Ayant présent à l’esprit la Recommandation n° R (81) 16 sur l’harmonisation des procédures nationales en matière d’asile, la Recommandation n° R (94) 5 relative aux lignes directrices devant inspirer la pratique des Etats membres du Conseil de l'Europe à l'égard des demandeurs d'asile dans les aéroports européens, la Recommandation n° R (98) 15 relative à la formation des fonctionnaires qui entrent les premiers en contact avec des demandeurs d'asile, en particulier aux postes frontière, et la Recommandation Rec(2001)18 relative à la protection subsidiaire ;

Vu la Recommandation 1374 (1998) de l’Assemblée parlementaire relative à la situation des femmes réfugiées en Europe et la Recommandation 1470 (2000) de l’Assemblée parlementaire sur la situation des gays et des lesbiennes et de leurs partenaires en matière d'asile et d'immigration dans les Etats membres du Conseil de l'Europe,

Considère qu’un « certain groupe social » est un groupe de personnes qui ont ou à qui est attribuée une caractéristique commune autre que le risque d’être persécutées et qui sont perçues comme un groupe par la société ou identifiées comme tel par l’Etat ou par les persécuteurs. Des actes de persécution à l’encontre d’un groupe peuvent cependant être un facteur pertinent pour déterminer sa visibilité dans une société donnée.

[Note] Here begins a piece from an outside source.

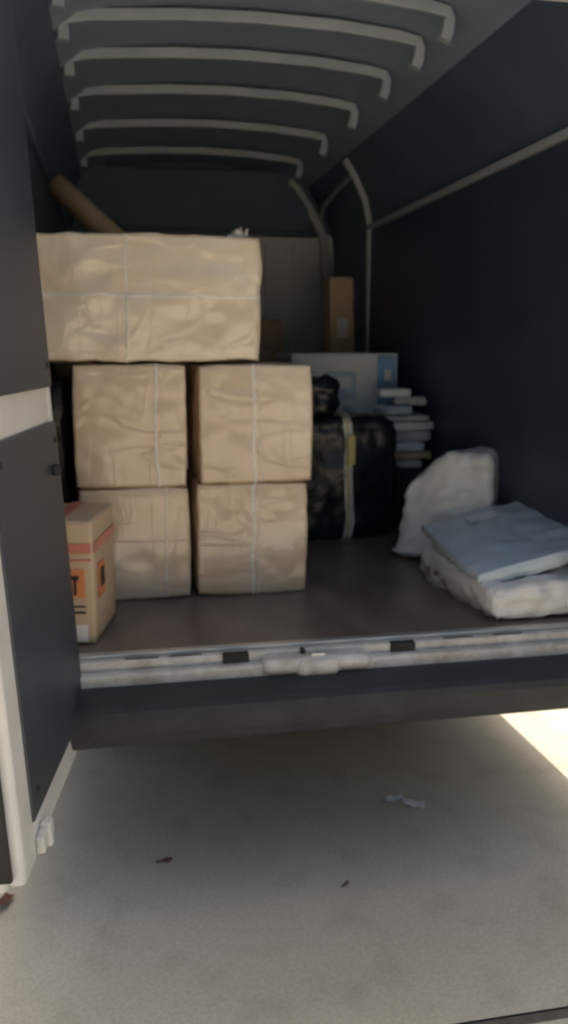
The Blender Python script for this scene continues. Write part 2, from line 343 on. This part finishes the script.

La notion est en particulier applicable:

a.         à des groupes qui peuvent être définis par des caractéristiques innées ou immuables ;


b.         à des groupes composés de personnes qui partagent des antécédents communs ou historiques, ou une caractéristique qui est soit impossible à changer, soit si essentielle pour leur identité, conscience ou dignité humaine que ces personnes ne doivent pas être contraintes à y renoncer ;

Recommande aux Etats membres de tenir compte des principes suivants lorsqu’ils décident, dans le contexte de l’article 1.A, paragraphe 2, de la Convention de 1951, si une personne est persécutée du fait de son appartenance à un certain groupe social :

1.         Il n’y a pas de hiérarchie entre les cinq critères prévus par la Convention de 1951, à savoir la race, la religion, la nationalité, l’ACGS et les opinions politiques. Tous sont applicables sur une base d’égalité. En fonction des circonstances de l’espèce, les critères peuvent se superposer et un demandeur d’asile peut être admissible au statut de réfugié pour plus d’un motif ;

2.         La notion d’ACGS doit être interprétée de manière large et ouverte, eu égard à l’objet et au but de la Convention de 1951. Toutefois, cette interprétation ne doit pas étendre la portée de la Convention au point d’imposer aux Etats des obligations auxquelles ils n’ont pas consenti ;

3.         Il n’est pas indispensable qu’une cohésion existe au sein d’un groupe pour qu’il soit reconnu comme un « certain groupe social », ni que les membres du groupe se connaissent ou soient associés. Il n’est pas non plus nécessaire que les membres du groupe soient tous menacés de persécution ;

4.         La taille du groupe n’a pas à être prise en considération pour établir si la notion d’ACGS s’applique ;

5.         La simple appartenance à un certain groupe social, tel que décrit ci-dessus, n’est normalement pas suffisante pour établir le bien-fondé d’une demande de reconnaissance du statut de réfugié. Toute demande d’asile doit être examinée au cas par cas, en tenant compte du lien entre l’ACGS et le risque effectif de persécution. De plus, les circonstances factuelles existant dans le pays d’origine doivent être prises en considération. Toutefois, il peut exister des circonstances spéciales dans des cas particuliers où la simple appartenance peut être un motif suffisant de craindre la persécution ;

6.         Lors de l’examen des demandes d’asile motivées par l’ACGS, les autorités compétentes devraient non seulement porter leur attention sur les normes générales énoncées dans les instruments internationaux pertinents, mais aussi porter une attention particulière aux normes relatives aux questions liées au sexe ou à l’âge, au caractère confidentiel de la demande et aux informations sur le pays d’origine ;

Invite les Etats membres à communiquer au Comité ad hoc d'experts sur les aspects juridiques de l'asile territorial, des réfugiés et des apatrides (CAHAR) des informations sur la mise en œuvre des principes énoncés ci-dessus.